The Scottish cook dives for scallops in waters infested by Great White sharks when he scours the seas in his adopted home in Australia.

“If you see a shark, you must dive to the bottom because sharks only attack from below so you are vulnerable when you are on the surface,” he said.

“About one out of every three times we go diving for scallops or sea snails we see sharks.” To prove his point, he shows me a video of a five-metre Great White which was angling to have him for lunch.

It is typical of a chef who was once described as the Mad Max of foraging or a man who makes Bear Grylls look like a Boy Scout.

Mr Zonfrillo, 42, who was born in Glasgow but whose Italian-Scottish family grew up in Ayr, was honoured with the Basque Culinary World Prize – regarded as the Oscar of cooking - at a ceremony in San Sebastian last week.

The award from this Spanish school for leading chefs is given to cooks who try to use gastronomy for social change. 

The €100,000 prize was for the work Mr Zonfrillo has done ten thousand miles from his native Scotland exploring the food of native Australians.

He spends weeks rooting out traditional ingredients like green ants – which have a zingy taste like lemon – freshwater lobster or mangrove seeds and turns them into delicious plates to serve up in his acclaimed restaurant.

Mr Zonfrillo credits cooking with saving his life after he developed a serious heroin habit by the age of 15.

By the age of 17, he replaced drugs with a new fix, working 12-hour days for Marco Pierre-White, the enfant terrible of celebrity chefs who won three Michelin stars with his London restaurant.

When he tired of the pursuit of perfection and “cutting one-centrimetre square tomatoes” in London, Mr Zonfrillo fled to Australia.

Curious to explore the potential of native Australian food, he set up Restaurant Orana in Adelaide.

The money from the Basque Culinary Prize will go to help the not-for-profit Orana Foundation which Mr Zonfrillo set up to preserve up to 15,000 edible native ingredients to save them from being lost forever.

“I just wanted to give acknowledgement to indigenous people of Australia through food.

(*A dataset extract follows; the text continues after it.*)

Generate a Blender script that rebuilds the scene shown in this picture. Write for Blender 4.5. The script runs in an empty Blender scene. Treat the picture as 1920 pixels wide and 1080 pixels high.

They seem to have got the rough end of the stick,” he said.

“I thought through the world of gastronomy where I am an expert I could perhaps ignite a bit of change around the perception of that world.”

With only eleven tables, a meal at Orana – native Australian for Welcome - does not come cheap at Aus$ 300 or €193. 

Mr Zonfrillo credits the time he spent as a child among the Italian side of his family for his love of gastronomy while the Scottish branch were raised mostly on mince and tatties.

“You would go round Italian side of the family and its loud and there are amazing smells. I will never forget the smell of fresh focaccio or panettone,” he remembers.

“There is more inspiring food on the Italian side of the family.”

Mr Zonfrillo, a father of three who has been married three times, says coming from an Italian Catholic family, he had no choice but to support Celtic Football Club.

After so many years in Australia, his accent is mostly Scottish with the occasional twang from Down Under.

Despite his time abroad, he still wears his roots with pride - literally.

On his right arm is a tattoo in Latin which reads Nemo me imune lacessit - the motto on Scotland's coat of arms which means No one crosses me unharmed. The message is clear.